「越後の虎」こと上杉謙信公は越後守護代、長尾家の四男として生まれます。
謙信は、様々な逸話から女性だったのではないかという説もあるようですが、真偽はわかりません。残された話の中には、全く武将になるつもりはなく、仏道に生きたいと切願して幾度も家を飛び出して出家したとありました。しかし、その都度、上杉家と越後の民をお守りして欲しいと懇願し連れ戻されたようです。
武将の家に生まれ、仏道に生きることが許されない運命、殺生を避けられない運命を呪い苦しみ抜いた揚句、謙信公が出した結論は
「大義正義ある戦しかしない」
でした。
謙信の旗印は、2つありました。
ひとつは、黒地に白抜きの「毘」、仏教の戦いの神、毘沙門天にあやかったものといいます。
もうひとつが「龍」の文字をあしらった旗印で流れるような字で書かれ、「懸かり乱れ龍」と言われており、突撃する際に用いたようです。

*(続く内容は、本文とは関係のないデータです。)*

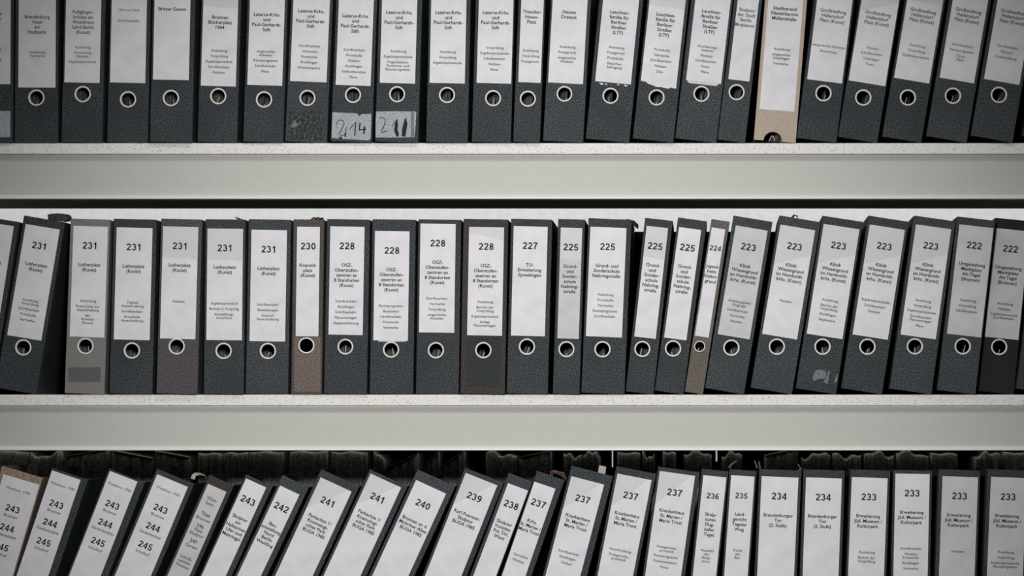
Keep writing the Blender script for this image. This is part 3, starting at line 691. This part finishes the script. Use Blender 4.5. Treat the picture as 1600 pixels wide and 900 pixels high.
edges = [(-34, 40, 'rip'), (44, 93, 'sag'), (98, 165, 'slant'), (173, 236, 'slant'), (240, 294, 'slant'), (307, 344, 'rip'), (347, 384, 'rip'), (388, 440, 'rip'), (451, 509, 'rip'), (516, 571, 'rip'),
         (582, 600, 'slant'), (602, 652, 'tilt'), (657, 684, 'tilt'), (687, 724, 'tilt'), (758, 806, 'sag'), (810, 860, 'slant'), (879, 908, 'sag'), (911, 937, 'sag'), (964, 1000, 'rip'), (1003, 1022, 'sag'),
         (1035, 1056, 'rip'), (1068, 1112, 'sag'), (1128, 1160, 'sag'), (1195, 1247, 'slant'), (1253, 1298, 'sag'), (1302, 1346, 'sag'), (1352, 1398, 'sag'), (1402, 1452, 'sag'), (1456, 1497, 'rip'), (1524, 1565, 'sag'), (1569, 1640, 'rip')]
front_names = ['behind the tan file at the left end', 'behind the gap right of the tan file', 'behind the second file right of the tan one', 'between the third and fourth files from the left', 'behind the last three-number file',
               'above the narrow yellowish-grey label', 'right of the narrow yellowish-grey label', 'above the file whose only number is 243', 'above the narrow file 242', 'above the first file 241', 'in the gap before the second file 241',
               'above the second file 241', 'above the left corner of file 240', 'above the right corner of file 240', 'above file 239', 'above the narrow file 238', 'above the frayed narrow 237', 'above the tabbed file 237', 'above the middle wide file 237',
               'at the right corner of the middle wide 237', 'above the left corner of the last 237', 'above the right corner of the last 237', 'above the narrow file 236', 'above the first file 234', 'above the second file 234', 'above the gap left of the first 233',
               'above the first file 233', 'above the second file 233', 'above the gap between the second and third 233', 'above the third file 233', 'above the last file 233 at the right end']
def bundle(x0, x1, style, words, seed):
    rr = random.Random(seed)
    xa, xb_ = RX(x0), RX(x1); wd = xb_ - xa; cx = (xa + xb_) / 2
    root = tag(empty('paper_bundle', (cx, RY + 0.012, zl + 0.0003)), words, 'bundle', 'dark bundles behind the lowest row')
    topz = RZ({'rip': 707, 'sag': 706, 'slant': 704, 'tilt': 708}[style] + rr.uniform(-1.5, 2)) - zl
    nx, nz, ny = 26, 40, 8
    ph = [rr.uniform(0, 6.28) for _ in range(6)]
    bm = bmesh.new()
    def tz(s_):
        v = topz + 0.0012 * math.sin(9 * s_ + ph[0])
        if style == 'sag': v -= 0.009 * (0.5 + 0.5 * math.sin(5 * s_ + ph[1])) + 0.0025 * math.sin(13 * s_ + ph[2])
        if style == 'slant': v -= 0.014 * (s_ if ph[1] > 3 else 1 - s_)
        if style == 'tilt': v -= 0.030 * (1 - s_)
        return v
    def ripple(s_, zz): return 0.0032 * math.sin(s_ * 21 + ph[3] + zz * 9) + 0.0022 * math.sin(s_ * 41 + ph[4] - zz * 14) + 0.0012 * math.sin(s_ * 77 + ph[5])
    prof = []                                                   # (y, z as share of height, how much ripple)
    grid = []
    for j in range(nz + ny + 1):
        row = []
        for i in range(nx + 1):
            s_ = i / nx; x = -wd / 2 + wd * s_
            rnd_ = 0.006 * (1 - abs(2 * s_ - 1) ** 4)
            if j <= nz:
                zz = (tz(s_) - 0.010) * j / nz; y = 0.008 - rnd_ + ripple(s_, zz)
            else:
                a = (j - nz) / ny
                ang = min(a * 3, 1) * math.pi / 2
                zz = tz(s_) - 0.010 + 0.010 * math.sin(ang); y = 0.008 - rnd_ + ripple(s_, zz) * (1 - a) + 0.010 * (1 - math.cos(ang)) + max(0, a - 1 / 3) * 0.33
            row.append(bm.verts.new((x, y, zz)))
        grid.append(row)
    for p, q in zip(grid, grid[1:]):
        for i in range(nx): bm.faces.new((p[i], p[i + 1], q[i + 1], q[i]))
    back = [bm.verts.new((v.co.x, v.co.y, 0)) for v in grid[-1]]
    for i in range(nx): bm.faces.new((grid[-1][i], grid[-1][i + 1], back[i + 1], back[i])); bm.faces.new((back[i], back[i + 1], grid[0][i + 1], grid[0][i]))
    for i in (0, nx): bm.faces.new([g_[i] for g_ in grid] + [back[i]])
    mesh_obj('papers', bm, M['bundle'], root, smooth=True)
    if style in ('tilt', 'slant') and wd > 0.03:
        bm = bmesh.new()
        z0 = tz(0) + 0.0012; z1 = tz(1) + 0.0012
        v = [bm.verts.new(p) for p in ((-wd / 2, -0.001, z0 - .0006), (wd / 2, -0.001, z1 - .0006), (wd / 2, 0.2, z1), (-wd / 2, 0.2, z0), (-wd / 2, -0.001, z0 + .0012), (wd / 2, -0.001, z1 + .0012), (wd / 2, 0.2, z1 + .0018), (-wd / 2, 0.2, z0 + .0018))]
        for f_ in ((0, 1, 5, 4), (1, 2, 6, 5), (2, 3, 7, 6), (3, 0, 4, 7), (4, 5, 6, 7), (3, 2, 1, 0)): bm.faces.new([v[i] for i in f_])
        mesh_obj('cover_sheet', bm, M['bundle2'], root)
for i, (x0, x1, st_) in enumerate(edges):
    bundle(x0, x1, st_, 'dark rumpled bundle under the beam, ' + front_names[i], 100 + i)
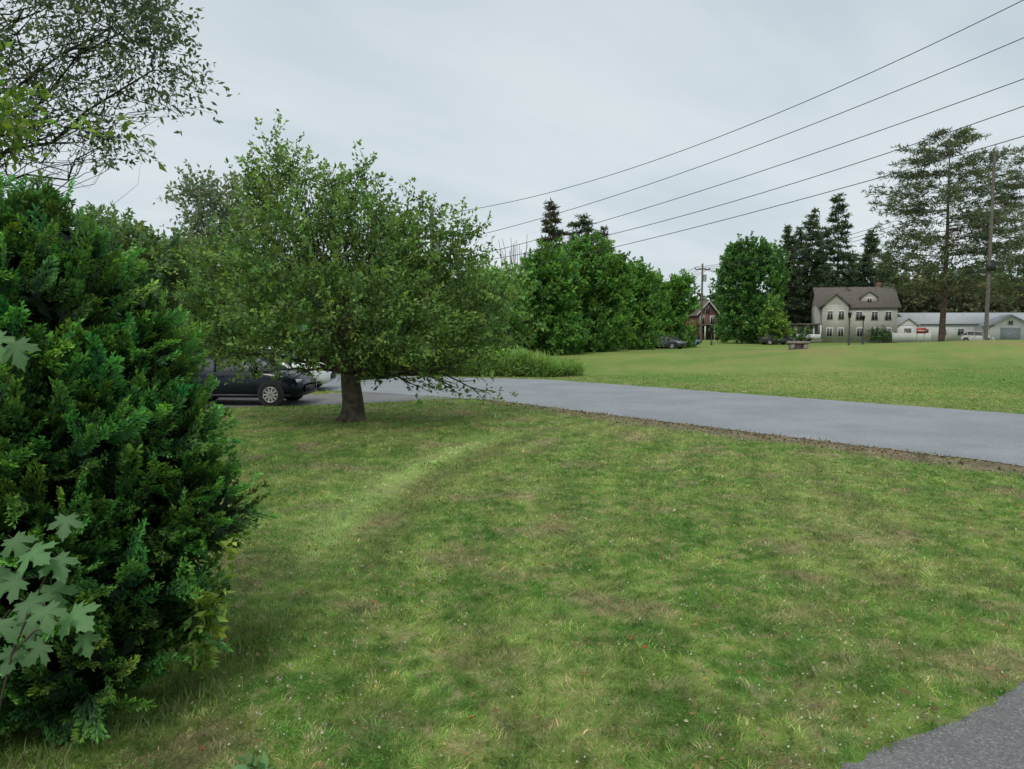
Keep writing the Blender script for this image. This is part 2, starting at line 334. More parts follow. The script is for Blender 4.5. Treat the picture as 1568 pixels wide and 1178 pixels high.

毘の漢字は田と比で成り立っていますが、田はもとは囟(しん)=ひよめき、の字体が変化したもので、人のへその意です。
ひよめきとは、頭蓋骨の泉門です。
頭蓋骨がまだ接合していない赤ちゃんは脈動に合わせて頭のてっぺんがひくひく動きますが、その部分が囟=ひよめきです。頭蓋骨の形は囟 の漢字みたいですね。その部分の穴は1年くらいで閉じるみたいですが、チャクラでいうと第7チャクラ、天と繋がり直感が開花する部分に近いです。なので、閉じてしまったけど皆にある隠れたへそなのかもですね。
毘沙門天だけではなく、毘盧舎那仏(ルシャナブツ)にも毘の字はあり、光明遍照,仏陀の智慧の広大無辺なことを象徴し、毘の文字はサンスクリット語でお経などにもでてきます。
毘の旗を掲げた謙信の戦い方は、無敵であり天啓に導かれた様相だったようです。
天下を狙い領土を拡大する、そんな戦国軍師の中、謙信は独り何日も、時には何十日も毘沙門堂にこもって一心不乱に毘沙門天に祈りを捧げます。
「この戦いに大義あるのか。
正義あるのか。
毘沙門天よ、越後の民を守り救いたまえ」
そして、祈り極まりいざ出陣の際は、神懸かったような状態で、まさに毘沙門天の様相だったのかもしれません。
野心入り乱れる戦国の世に、無敵の上杉軍団「毘」の旗が駆け巡ります。
六十数度も戦い無敗で勝ち続けながらも、領土を拡大するなどという一切の私欲や野望などなく、ただ民を守るという正義大義のためのみに戦った仏道に生きる武将が上杉謙信でした。
無欲とは無敵だと思いました。
毘沙門天は不動明王のような人の過ちを憤怒の形相で正す神仏。不動明王を動物で表すと「龍」なのだそうで、謙信が使用した旗に懸かり龍を崩した「龍」の字が書かれていることとつながってきます。
直観が鋭く戦いの世にありながら神仏に繋がって龍のように戦った謙信の信念を「毘」と「龍」の旗に感じます。
謙信は、49歳でなくなります。謙信が生きた辞世は、「四十九年 一睡夢 一期栄華 一盃酒」と伝えられています。
49年の人生は,一晩の夢のように一瞬で,到達した栄華さえも,一杯の酒のようなもので儚いものにすぎない。。
殺生をしたくない、欲もないひとりの聖職者、謙信公が、戦国時代という戦いを避けられない時代に生まれたことは宿命だったのかなと思います。しかし、そんな時代にあっても苦しみながら、正義とは?大義とは?と自問自答し続けた姿には、泥に咲く蓮🪷のような感じもました。